Rapport

Benchmark Biodiversiteit

Verlies van biodiversiteit is één van de belangrijke milieuthema’s, zowel nationaal als internationaal. Bedrijven en instellingen krijgen in toenemende mate vragen vanuit de samenleving over het effect van hun activiteiten op biodiversiteit. Voor bedrijven en overheden is de vraag welke methodiek om hun impact te kwantificeren geschikt en geaccepteerd is. Bedrijven, met name in de voedingsmiddelen- en basisindustrie, hebben een impact op biodiversiteit, maar de plaats waar deze impact zich manifesteert is vaak niet die waar de uiteindelijke gebruiker van het product zich bevindt. 

Het Nederlandse ministerie voor Infrastructuur en Milieu (I&M) wil bedrijven aanmoedigen om transparanter te worden met betrekking tot hun impact op biodiversiteit. Tevens wil het ministerie van I&M toewerken naar een breed geaccepteerd systeem van rapportage voor de kwantificering van de impact op biodiversiteit, zodat bedrijven op een praktische en gemakkelijke wijze de impact van hun bedrijfsactiviteiten op biodiversiteit kunnen verkleinen.

In dit project, ‘Benchmark Biodiversiteit’, uitgevoerd in opdracht van het ministerie van I&M heeft CE Delft samen met Conservation Consultancy Steven de Bie de methodieken voor het kwantificeren van biodiversiteit verkend. Conclusie is dat de ReCiPe biodiversiteitsindicator (aangevuld met de waterstressmethodiek van Pfister) op dit moment de meeste geschikte methodiek is om de biodiversiteitseffecten van bedrijven te meten en eventueel te benchmarken. De ReCiPe-methode is in dit onderzoek in een sectoranalyse toegepast om een beeld te krijgen van de impact van de Nederlandse economie en de bijdrage van verschillende sectoren daaraan.
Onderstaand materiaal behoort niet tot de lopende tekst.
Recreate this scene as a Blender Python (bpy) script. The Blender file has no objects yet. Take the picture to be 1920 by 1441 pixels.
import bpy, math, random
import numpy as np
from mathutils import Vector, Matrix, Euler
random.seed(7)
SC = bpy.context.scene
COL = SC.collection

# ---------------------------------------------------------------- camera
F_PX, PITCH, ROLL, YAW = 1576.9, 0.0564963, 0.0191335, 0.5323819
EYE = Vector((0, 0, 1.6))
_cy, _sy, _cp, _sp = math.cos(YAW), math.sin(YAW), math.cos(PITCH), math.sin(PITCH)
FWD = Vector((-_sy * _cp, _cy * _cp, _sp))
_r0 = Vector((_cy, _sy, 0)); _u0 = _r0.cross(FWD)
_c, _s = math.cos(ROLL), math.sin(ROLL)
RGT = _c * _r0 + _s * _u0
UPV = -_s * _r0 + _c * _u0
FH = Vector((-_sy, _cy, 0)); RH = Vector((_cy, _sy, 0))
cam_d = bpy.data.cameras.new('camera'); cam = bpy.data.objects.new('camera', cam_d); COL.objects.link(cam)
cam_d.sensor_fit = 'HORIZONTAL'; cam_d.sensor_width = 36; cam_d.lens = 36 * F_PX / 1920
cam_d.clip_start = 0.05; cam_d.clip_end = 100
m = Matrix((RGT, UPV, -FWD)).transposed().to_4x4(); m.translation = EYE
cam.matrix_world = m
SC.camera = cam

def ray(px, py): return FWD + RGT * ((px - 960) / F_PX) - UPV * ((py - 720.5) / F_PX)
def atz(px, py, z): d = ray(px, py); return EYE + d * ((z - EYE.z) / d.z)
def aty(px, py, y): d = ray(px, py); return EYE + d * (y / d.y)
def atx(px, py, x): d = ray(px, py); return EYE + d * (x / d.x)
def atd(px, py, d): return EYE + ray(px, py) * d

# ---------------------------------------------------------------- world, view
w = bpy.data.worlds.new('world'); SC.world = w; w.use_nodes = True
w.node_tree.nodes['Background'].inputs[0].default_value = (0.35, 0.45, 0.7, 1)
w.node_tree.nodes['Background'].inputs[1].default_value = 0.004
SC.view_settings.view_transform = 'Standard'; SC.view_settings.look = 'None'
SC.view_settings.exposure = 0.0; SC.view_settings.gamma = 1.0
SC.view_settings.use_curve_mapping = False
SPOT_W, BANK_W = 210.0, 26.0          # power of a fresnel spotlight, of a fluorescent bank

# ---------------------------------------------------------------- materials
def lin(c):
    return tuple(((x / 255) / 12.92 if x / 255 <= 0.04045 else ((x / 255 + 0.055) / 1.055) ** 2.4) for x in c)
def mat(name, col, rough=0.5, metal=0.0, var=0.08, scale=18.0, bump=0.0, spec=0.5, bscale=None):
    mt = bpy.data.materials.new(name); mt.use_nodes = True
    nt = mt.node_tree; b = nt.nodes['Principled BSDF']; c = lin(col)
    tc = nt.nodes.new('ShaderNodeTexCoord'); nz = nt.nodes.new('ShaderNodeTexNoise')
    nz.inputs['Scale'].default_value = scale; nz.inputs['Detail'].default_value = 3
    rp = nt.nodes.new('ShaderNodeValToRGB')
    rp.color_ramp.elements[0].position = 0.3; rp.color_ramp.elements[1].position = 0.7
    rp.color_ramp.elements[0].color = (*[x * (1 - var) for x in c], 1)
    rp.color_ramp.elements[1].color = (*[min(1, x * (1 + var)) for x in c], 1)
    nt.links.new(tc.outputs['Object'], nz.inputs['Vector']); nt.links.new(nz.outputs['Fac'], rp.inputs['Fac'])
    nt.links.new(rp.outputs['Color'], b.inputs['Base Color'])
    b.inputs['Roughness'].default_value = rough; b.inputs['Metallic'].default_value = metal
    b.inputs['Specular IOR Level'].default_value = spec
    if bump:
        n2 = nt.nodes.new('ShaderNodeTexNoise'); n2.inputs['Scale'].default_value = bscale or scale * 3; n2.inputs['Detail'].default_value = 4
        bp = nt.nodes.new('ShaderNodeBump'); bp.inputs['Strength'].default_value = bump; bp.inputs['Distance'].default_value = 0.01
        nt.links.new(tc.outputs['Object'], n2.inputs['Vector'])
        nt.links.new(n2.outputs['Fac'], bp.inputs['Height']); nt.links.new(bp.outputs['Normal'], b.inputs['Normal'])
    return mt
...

Daarbij is de import van grondstoffen meegerekend. Tevens is de ReCiPe-methode op het productieproces van een aantal bedrijven toegepast. Daarnaast is de impact op biodiversiteit van de Nederlandse overheid inclusief haar inkopen geanalyseerd. Belangrijke conclusie is dat niet alleen klimaatverandering, maar ook landgebruik een belangrijke oorzaak is van verlies van biodiversiteit door activiteiten van bedrijven in Nederland. Er bestaat inmiddels al veel beleid om klimaatverandering tegen te gaan maar dat beleid is er nog niet voor landgebruik. 

Het project is begeleid door een breed samengestelde begeleidingscommissie en een klankbordgroep met relevante vertegenwoordigers van het Nederlands bedrijfsleven. Bij drie bedrijven is het bedrijfsproces onderzocht met de ReCiPe-methodiek. De drie casussen met medewerking van Dow Terneuzen, Tata Steel IJmuiden en Unilever Benelux leerden ons dat met medewerking van de bedrijven en met gebruik van interne bedrijfsgegevens de impact op biodiversiteit goed te berekenen is met de gekozen methodiek.